**Work to do**
Wherever a line holds the string "scene", copy that line.
--- START Given data ---
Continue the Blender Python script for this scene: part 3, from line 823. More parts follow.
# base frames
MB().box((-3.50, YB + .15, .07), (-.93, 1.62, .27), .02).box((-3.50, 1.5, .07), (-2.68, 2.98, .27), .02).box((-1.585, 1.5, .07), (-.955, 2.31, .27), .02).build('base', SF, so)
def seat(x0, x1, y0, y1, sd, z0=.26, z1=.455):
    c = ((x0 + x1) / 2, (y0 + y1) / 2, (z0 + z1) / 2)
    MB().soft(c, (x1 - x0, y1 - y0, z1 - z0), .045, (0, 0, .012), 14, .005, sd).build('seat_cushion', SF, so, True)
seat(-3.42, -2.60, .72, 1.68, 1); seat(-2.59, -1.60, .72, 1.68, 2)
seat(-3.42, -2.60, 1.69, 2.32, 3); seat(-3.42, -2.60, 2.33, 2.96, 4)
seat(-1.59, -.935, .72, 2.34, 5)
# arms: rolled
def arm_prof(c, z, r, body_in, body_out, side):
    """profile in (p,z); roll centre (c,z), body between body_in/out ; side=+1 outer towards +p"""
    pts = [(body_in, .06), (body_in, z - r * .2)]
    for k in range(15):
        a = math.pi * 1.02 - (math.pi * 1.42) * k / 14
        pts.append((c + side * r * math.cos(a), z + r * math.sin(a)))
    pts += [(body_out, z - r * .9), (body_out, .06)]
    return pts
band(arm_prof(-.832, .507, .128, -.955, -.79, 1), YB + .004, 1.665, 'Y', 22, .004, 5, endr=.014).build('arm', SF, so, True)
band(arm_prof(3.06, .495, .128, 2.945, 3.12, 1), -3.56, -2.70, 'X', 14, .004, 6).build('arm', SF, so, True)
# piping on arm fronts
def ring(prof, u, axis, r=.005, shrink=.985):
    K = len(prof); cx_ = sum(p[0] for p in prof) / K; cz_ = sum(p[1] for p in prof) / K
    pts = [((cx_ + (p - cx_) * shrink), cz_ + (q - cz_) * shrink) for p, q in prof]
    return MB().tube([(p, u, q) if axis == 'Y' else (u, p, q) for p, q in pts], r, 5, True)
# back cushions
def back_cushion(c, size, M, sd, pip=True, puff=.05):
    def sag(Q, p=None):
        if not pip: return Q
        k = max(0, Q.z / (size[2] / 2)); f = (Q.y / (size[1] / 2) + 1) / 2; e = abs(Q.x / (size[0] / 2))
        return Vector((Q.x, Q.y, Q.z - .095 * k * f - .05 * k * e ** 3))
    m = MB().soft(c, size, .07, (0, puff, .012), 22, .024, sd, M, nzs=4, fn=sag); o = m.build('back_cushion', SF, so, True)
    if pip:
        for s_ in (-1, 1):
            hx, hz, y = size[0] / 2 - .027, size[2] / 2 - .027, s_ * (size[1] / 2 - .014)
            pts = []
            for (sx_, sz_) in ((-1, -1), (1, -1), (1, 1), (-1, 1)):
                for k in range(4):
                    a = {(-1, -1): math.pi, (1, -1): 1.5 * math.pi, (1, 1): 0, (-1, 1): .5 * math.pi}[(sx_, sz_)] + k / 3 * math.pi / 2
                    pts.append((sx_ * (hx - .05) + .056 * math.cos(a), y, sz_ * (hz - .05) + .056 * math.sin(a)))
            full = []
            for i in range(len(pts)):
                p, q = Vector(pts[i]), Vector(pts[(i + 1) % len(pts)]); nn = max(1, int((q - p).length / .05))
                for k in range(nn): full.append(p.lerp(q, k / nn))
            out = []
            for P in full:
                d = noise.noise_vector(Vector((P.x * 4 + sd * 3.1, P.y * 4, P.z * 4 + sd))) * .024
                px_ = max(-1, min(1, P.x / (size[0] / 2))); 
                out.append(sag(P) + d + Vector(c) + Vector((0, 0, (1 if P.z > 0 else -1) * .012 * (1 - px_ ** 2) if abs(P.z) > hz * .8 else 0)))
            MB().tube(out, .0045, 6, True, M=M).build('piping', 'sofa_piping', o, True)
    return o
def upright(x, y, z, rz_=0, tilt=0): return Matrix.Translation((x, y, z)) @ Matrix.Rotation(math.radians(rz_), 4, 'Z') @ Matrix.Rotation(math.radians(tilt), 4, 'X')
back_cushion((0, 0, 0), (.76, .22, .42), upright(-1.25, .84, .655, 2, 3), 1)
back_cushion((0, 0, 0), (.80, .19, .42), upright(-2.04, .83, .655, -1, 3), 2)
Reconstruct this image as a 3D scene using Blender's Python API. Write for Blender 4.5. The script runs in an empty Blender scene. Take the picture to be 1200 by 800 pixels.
--- END Given data ---
**Answer to this problem**
Continue the Blender Python script for this scene: part 3, from line 823. More parts follow.
Reconstruct this image as a 3D scene using Blender's Python API. Write for Blender 4.5. The script runs in an empty Blender scene. Take the picture to be 1200 by 800 pixels.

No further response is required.